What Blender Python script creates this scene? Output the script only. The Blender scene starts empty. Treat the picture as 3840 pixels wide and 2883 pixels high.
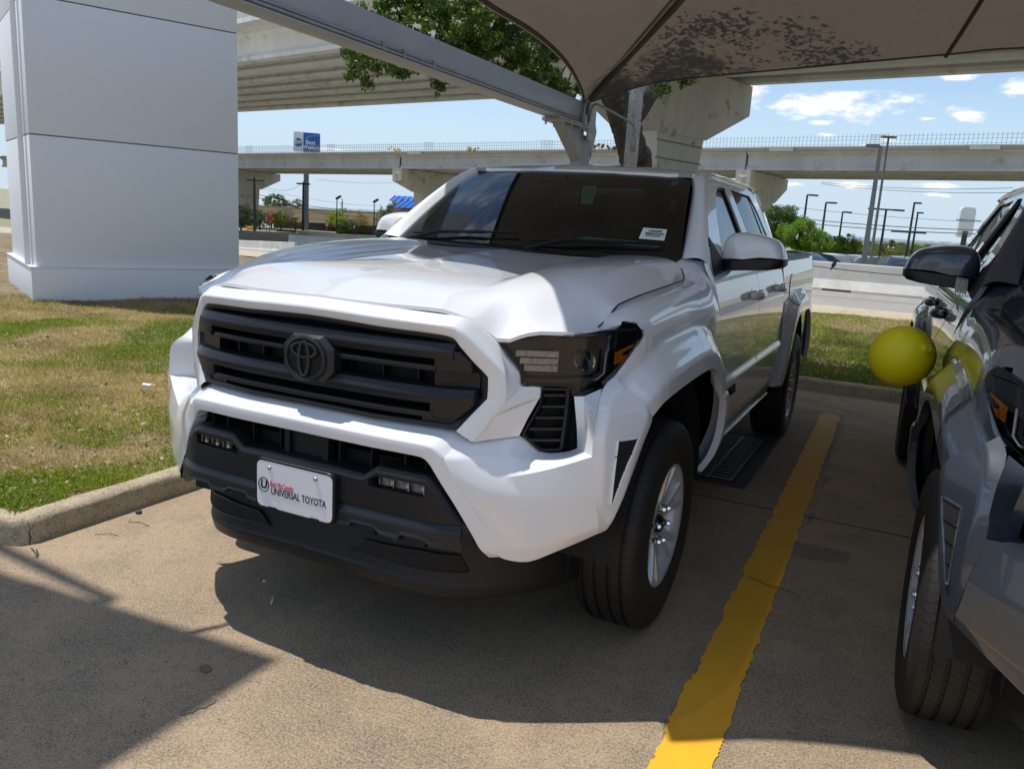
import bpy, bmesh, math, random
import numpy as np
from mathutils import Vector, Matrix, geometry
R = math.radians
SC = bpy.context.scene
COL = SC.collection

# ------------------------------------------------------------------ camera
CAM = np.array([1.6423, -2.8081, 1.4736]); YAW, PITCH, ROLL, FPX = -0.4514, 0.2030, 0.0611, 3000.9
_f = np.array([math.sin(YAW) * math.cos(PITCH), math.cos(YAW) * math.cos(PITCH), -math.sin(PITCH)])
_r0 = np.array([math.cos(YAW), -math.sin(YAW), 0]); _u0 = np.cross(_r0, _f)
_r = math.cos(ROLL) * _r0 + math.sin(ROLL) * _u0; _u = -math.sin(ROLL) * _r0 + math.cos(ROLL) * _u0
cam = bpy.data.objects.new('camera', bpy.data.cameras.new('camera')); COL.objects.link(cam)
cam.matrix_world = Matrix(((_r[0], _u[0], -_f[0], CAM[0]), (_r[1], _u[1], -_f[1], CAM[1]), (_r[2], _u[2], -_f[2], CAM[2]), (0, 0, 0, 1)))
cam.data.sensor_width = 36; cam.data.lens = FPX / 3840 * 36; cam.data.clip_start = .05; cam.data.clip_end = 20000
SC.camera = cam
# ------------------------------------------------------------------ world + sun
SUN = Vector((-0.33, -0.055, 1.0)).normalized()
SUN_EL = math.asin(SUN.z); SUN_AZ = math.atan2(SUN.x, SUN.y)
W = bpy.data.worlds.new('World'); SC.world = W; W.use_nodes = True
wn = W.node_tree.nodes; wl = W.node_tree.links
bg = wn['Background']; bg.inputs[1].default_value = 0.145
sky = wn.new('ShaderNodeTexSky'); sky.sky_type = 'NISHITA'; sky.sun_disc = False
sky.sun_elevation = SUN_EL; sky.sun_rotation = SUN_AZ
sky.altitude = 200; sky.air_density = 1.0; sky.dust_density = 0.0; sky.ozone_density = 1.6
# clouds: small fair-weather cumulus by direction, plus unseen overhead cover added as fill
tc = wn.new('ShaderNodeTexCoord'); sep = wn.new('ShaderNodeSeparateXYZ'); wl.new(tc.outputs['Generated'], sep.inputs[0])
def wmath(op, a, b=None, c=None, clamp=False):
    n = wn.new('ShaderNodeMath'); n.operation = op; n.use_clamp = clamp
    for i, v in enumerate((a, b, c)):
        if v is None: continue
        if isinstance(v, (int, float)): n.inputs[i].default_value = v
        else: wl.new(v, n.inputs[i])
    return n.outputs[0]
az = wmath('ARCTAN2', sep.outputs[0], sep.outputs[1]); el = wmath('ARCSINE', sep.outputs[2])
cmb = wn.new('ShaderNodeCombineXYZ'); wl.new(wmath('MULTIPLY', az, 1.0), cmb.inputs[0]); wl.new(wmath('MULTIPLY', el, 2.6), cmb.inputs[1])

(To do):
Begin at the first line of the data above and repeat each line exactly, stopping after the line containing "COL = SC.collection". Omit the pictures.

(Response below):
What Blender Python script creates this scene? Output the script only. The Blender scene starts empty. Treat the picture as 3840 pixels wide and 2883 pixels high.
import bpy, bmesh, math, random
import numpy as np
from mathutils import Vector, Matrix, geometry
R = math.radians
SC = bpy.context.scene
COL = SC.collection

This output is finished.